A Life in Checklists

organizing my lifeI sometimes wonder how well people really understand me when I tell them how easily I get overwhelmed by the day-to-day.

I feel like most of the people I know are sympathetic in a commiserative way; that they feel like they know what I mean, and maybe even feel the same way – the, “hey, we all have busy lives/work hard/have a lot going on!” mentality.

They probably don’t expect that I mean, if I don’t set an alarm to take a shower or brush my teeth, it might not get done that day.  Or that the accumulation of mess/clutter from daily activities will seem to sneak up on me, and then loom suddenly and overwhelmingly, making me feel incredibly anxious, but utterly incapacitated.  Or that performing a multi-step task – even a familiar one, like cooking – sometimes makes my heart race and my skill crawl with impatience and agitation.

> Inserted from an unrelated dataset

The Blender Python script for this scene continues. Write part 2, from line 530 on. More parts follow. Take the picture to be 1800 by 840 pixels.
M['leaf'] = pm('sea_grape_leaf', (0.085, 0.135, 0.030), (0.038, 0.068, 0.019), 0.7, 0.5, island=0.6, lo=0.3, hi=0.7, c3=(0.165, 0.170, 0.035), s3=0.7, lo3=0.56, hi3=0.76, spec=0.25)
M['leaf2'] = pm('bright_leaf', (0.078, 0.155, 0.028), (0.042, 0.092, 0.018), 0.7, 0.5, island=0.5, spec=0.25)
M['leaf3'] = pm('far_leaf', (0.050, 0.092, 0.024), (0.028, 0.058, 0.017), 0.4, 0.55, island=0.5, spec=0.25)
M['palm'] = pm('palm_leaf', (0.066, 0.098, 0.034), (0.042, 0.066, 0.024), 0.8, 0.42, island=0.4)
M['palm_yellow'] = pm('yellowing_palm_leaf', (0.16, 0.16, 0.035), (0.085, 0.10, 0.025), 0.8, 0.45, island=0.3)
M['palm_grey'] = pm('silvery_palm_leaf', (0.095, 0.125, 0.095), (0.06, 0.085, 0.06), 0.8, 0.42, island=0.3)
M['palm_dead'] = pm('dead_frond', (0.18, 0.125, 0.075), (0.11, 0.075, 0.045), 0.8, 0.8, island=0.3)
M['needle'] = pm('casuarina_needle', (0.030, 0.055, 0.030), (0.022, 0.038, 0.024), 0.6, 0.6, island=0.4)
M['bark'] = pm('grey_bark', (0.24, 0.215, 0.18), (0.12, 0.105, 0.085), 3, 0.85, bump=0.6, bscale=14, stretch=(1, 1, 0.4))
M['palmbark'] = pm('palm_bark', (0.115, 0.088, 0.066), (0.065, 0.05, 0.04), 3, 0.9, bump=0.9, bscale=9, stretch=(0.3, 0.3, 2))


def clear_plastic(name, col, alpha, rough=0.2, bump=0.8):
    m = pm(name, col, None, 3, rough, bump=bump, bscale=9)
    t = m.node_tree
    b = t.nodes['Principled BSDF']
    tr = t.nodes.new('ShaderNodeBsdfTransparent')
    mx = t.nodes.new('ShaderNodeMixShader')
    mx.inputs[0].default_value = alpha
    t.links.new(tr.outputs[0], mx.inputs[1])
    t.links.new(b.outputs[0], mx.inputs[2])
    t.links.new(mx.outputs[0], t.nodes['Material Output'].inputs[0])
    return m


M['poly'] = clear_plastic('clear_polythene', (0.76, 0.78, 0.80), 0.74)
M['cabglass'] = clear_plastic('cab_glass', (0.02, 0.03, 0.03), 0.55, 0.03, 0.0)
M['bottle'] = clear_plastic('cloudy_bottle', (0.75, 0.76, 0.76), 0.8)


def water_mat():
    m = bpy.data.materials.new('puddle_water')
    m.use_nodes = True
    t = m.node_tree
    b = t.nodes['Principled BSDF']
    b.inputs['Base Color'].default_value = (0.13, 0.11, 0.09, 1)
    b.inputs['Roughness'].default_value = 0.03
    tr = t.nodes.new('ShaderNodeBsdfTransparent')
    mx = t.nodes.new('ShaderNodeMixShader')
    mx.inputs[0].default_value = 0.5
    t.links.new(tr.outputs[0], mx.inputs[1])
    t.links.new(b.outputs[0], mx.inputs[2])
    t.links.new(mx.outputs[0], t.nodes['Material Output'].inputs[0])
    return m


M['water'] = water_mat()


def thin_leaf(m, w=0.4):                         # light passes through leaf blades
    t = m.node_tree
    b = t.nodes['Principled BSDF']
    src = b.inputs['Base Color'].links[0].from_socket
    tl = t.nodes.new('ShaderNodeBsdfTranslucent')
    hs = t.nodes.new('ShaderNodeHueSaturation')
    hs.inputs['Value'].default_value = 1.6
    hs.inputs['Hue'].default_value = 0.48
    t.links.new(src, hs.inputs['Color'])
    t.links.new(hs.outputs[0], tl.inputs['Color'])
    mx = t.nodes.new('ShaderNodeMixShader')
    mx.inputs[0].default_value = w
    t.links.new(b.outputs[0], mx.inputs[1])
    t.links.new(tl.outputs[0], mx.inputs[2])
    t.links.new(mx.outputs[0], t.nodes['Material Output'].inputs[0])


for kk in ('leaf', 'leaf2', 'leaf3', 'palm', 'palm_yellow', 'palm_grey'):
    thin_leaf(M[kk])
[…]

Which is why, when considering how to go about bringing order to my life, I had to consider the most basic, most fundamental levels of organization – the checklist.

My friends are over here with cross-referenced planners, digital calendars and mobile apps, elaborate bullet journals with color-coded spreads – and I’m making simple, laminated checklists.  For things like “eat breakfast. Take a shower. Watch a movie.”  Things that apparently integrate seamlessly into other people’s lives.

But not mine.  And I have to accept that – that for whatever reason, this stuff does not come naturally to me.  But that doesn’t (and shouldn’t) mean I can’t do it.  It’s a massive waste of energy, feeling bad about how my brain is wired, instead of coming up with scaffolding I can build on to compensate for it’s limitations.

So, some people might think it’s a childish thing to have checklists for such basic stuff.

I’d say it’s a pretty damn mature thing, to go any length to ensure these tasks get done with any regularity.

So, I made some freakin’ checklists.

These are the easiest, most basic things I could think of to start with: routines to give me enough options to not feel trapped, yet not so many to incite choice paralysis, with a focus on developing habit and balance.

I’m still working on my lists for the deep clean I intend to do this month, and from there a more detailed daily/weekly chore chart to keep things in order.  I may do one for meal options as well, since outside of dinner, I’m not currently planning my meals, and always find myself either out of food option, eating utter junk, or simply not eating, and none of those are acceptable options if I’m trying to be healthier.

This is an incredibly busy week, but I’m hoping to eek out time tomorrow and Thursday to write the remaining lists.  I plan to start using these beginning Saturday – I’ll be printing out multiple copies and leaving one in my bedroom, and one in the kitchen (that’s one on each floor of the house, where I start and end my days).

Fingers crossed that these help.  They certainly can’t hurt, right?